Por mais críticas, espanto e incómodo que alguns europeus de Leste nos provoquem, há uma lição que nos podem dar todos os dias. Durante mais de 40 anos, eles resistiram. Maioritariamente sozinhos.
São essas lições da História que agora regressam.
A reação dos bálticos, dos polacos e de outros europeus do Centro e Leste do continente à invasão russa da Ucrânia é, acima de tudo, uma questão de identificação. Eles sabem que podiam ser eles. E recordam - os mais velhos lembram-se mesmo - o que implicou resistir e sobreviver ao comunismo soviético e ao imperialismo russo.

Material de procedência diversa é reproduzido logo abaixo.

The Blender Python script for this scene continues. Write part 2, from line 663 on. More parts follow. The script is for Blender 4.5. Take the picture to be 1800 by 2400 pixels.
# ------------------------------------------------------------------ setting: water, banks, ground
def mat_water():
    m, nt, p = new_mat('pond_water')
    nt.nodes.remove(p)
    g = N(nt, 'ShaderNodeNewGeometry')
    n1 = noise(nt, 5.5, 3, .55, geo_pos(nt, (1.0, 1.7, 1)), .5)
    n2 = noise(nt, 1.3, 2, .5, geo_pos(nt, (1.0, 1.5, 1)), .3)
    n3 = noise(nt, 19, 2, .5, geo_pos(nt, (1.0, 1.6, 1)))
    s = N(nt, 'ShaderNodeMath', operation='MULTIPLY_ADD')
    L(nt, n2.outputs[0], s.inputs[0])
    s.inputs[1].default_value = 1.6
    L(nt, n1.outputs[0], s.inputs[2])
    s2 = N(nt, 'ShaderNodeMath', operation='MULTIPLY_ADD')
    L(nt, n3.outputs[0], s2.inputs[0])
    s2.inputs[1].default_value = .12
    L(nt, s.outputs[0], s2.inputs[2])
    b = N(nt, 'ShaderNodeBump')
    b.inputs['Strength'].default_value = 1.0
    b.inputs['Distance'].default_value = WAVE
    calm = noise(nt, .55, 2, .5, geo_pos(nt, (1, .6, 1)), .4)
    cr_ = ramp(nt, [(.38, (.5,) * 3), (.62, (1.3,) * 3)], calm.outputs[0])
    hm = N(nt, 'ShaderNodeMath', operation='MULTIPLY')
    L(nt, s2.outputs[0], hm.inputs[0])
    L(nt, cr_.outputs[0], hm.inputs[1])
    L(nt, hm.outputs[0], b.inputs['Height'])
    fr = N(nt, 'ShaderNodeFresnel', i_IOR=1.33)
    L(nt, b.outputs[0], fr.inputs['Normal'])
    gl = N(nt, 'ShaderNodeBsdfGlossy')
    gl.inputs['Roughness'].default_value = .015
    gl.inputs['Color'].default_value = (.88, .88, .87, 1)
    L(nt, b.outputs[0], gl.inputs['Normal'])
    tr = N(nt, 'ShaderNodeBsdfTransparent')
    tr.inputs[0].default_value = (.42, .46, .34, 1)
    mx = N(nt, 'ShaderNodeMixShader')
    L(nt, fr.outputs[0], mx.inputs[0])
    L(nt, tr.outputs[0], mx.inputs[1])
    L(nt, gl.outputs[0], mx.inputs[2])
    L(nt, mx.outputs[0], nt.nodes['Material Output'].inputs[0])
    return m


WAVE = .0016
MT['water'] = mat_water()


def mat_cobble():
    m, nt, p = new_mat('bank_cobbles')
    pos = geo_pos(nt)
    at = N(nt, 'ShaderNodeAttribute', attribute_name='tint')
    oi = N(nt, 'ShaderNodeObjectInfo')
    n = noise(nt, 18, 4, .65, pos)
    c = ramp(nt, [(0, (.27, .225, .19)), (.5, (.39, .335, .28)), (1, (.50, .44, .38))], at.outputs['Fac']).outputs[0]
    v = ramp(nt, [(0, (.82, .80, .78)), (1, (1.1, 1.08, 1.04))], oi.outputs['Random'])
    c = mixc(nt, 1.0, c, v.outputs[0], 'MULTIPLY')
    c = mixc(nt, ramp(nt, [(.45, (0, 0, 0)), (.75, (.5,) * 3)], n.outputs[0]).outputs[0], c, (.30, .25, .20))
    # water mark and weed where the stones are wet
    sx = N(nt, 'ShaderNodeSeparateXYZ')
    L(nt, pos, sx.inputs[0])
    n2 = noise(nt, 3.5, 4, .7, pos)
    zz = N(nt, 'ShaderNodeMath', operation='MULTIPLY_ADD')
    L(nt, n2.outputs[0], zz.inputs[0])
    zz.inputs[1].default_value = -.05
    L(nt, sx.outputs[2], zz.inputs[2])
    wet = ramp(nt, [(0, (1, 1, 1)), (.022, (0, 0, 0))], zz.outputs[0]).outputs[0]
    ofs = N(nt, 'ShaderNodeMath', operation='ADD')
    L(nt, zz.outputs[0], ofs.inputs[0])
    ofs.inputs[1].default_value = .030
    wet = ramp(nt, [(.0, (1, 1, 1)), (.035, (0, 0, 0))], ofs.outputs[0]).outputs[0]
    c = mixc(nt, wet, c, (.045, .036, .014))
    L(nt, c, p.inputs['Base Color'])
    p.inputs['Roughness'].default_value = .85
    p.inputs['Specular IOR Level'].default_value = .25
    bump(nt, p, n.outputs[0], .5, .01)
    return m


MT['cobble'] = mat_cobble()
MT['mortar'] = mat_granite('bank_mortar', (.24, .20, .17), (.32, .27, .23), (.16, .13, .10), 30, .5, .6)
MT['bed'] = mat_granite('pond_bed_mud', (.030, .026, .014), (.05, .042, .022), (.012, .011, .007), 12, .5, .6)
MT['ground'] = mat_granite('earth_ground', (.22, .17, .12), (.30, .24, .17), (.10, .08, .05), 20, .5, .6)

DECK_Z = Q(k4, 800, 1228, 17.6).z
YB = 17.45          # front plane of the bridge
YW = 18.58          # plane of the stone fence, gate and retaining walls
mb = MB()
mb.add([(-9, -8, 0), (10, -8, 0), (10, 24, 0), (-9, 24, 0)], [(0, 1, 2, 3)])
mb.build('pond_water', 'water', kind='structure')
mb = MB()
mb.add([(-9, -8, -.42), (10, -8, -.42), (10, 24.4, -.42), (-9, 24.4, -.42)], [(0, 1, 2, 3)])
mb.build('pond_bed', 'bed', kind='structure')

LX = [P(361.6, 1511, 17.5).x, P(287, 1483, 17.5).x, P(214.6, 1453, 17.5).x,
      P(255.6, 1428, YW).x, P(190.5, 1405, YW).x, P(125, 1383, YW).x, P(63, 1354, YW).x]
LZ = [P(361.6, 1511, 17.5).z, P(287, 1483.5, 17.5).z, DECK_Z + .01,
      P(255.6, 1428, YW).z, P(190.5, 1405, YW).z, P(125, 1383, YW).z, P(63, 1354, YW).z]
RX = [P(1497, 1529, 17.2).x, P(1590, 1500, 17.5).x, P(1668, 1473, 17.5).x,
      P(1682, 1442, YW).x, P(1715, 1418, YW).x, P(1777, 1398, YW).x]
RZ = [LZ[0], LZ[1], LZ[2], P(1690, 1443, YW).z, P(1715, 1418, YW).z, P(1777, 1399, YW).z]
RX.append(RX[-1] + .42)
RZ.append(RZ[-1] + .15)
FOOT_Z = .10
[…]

Os europeus do centro e leste do continente sabem que há um preço a pagar pela liberdade (democracia) e soberania. A maioria dos europeus ocidentais, não sabe porque já não se lembra. É aqui que as águas se podem separar nos próximos meses.
Até agora não foi nada. Apesar da inflação, da ameaça concretizada da subida das taxas de juro (para quem tem dívidas) e do que se diz sobre a energia, o pouco que se sentiu foi disfarçado pelas alegrias do regresso à normalidade.
Acabados de sair de confinamentos e de números de mortos a rolar diariamente nas televisões, ainda é cedo para notar que a cerveja está mais cara. Por enquanto, a novidade é voltar aos bares e restaurantes para bebê-la. Por maior que seja o anúncio do desastre iminente, ainda estamos a celebrar o fim definitivo (confiamos) daqueles meses enfiados em casa, angustiados. Não nos interrompam a festa.
Desde o primeiro dia de guerra que se sabia que haveria um preço a pagar pela resistência. Os ucranianos, pagam com a vida a possibilidade de serem livres. Nós, pagaremos com a economia. A inflação, as dívidas mais caras, o racionamento de energia, o atrasar do crescimento económico. Nos próximos meses, pela primeira vez em décadas para mais de metade dos europeus, não estaremos na guerra, não estaremos invadidos nem ocupados, mas viveremos as consequências da guerra. E as consequências das consequências da guerra.
Em França, não há uma maioria parlamentar que defenda o governo quando as coisas estiverem difíceis. E há uma quase maioria (desunida) que não só deseja o fim do regime, como intimamente deseja a vitória russa. Em Itália, o governo (e o regime?) depende de um partido anti-sistema. O que é eloquente. Na Alemanha, o problema não é a alternativa, não é a extrema, nem direita nem esquerda, que espreita, é a própria Alemanha. A que não vê razões para expulsar o vendido Schroder do partido social democrata a que presidiu. Eventualmente porque não reconhece a traição. E, mesmo que não venha de Berlim a desistência, França, Itália e o euro em perigo são sarilhos mais que suficientes.
Nos próximos tempos, vai ser impossível evitar as consequências da guerra. E quase impossível evitar as consequências das consequências da guerra. Sendo a mais perigosa de todas a queda de governos às mãos de populistas, radicais e anti-democráticos sentados nos parlamentos.
Se a experiência americana de Trump nos ensinou alguma coisa, foi que são necessárias instituições fortes e poderes dispersos para resistir a um populista. A América tem umas e outros. Já na Europa continental, como recorda a História, França pode facilmente colaborar em vez de resistir, e Itália pode se fascinar com um líder improvável de opereta.
Para os próximos meses há três perguntas que vão determinar o nosso futuro próximo. Como se diminuem ou contrariam os impactos da guerra na economia? Como se diz aos cidadãos que alguns impactos são inevitáveis e necessários, porque a guerra é justa e nossa? Como se impede a queda dos governos e das democracias?
Dito de outra forma, como é que as democracias resistem à crise económica provocada por uma guerra que não estamos preparados para combater nem, eventualmente, disponíveis?
Os manuais de História da Europa continental não têm muitas instruções. É essa falha que a União Europeia precisa de compensar. Será capaz? Este pode ser o tempo da Europa. Ou a sua submissão.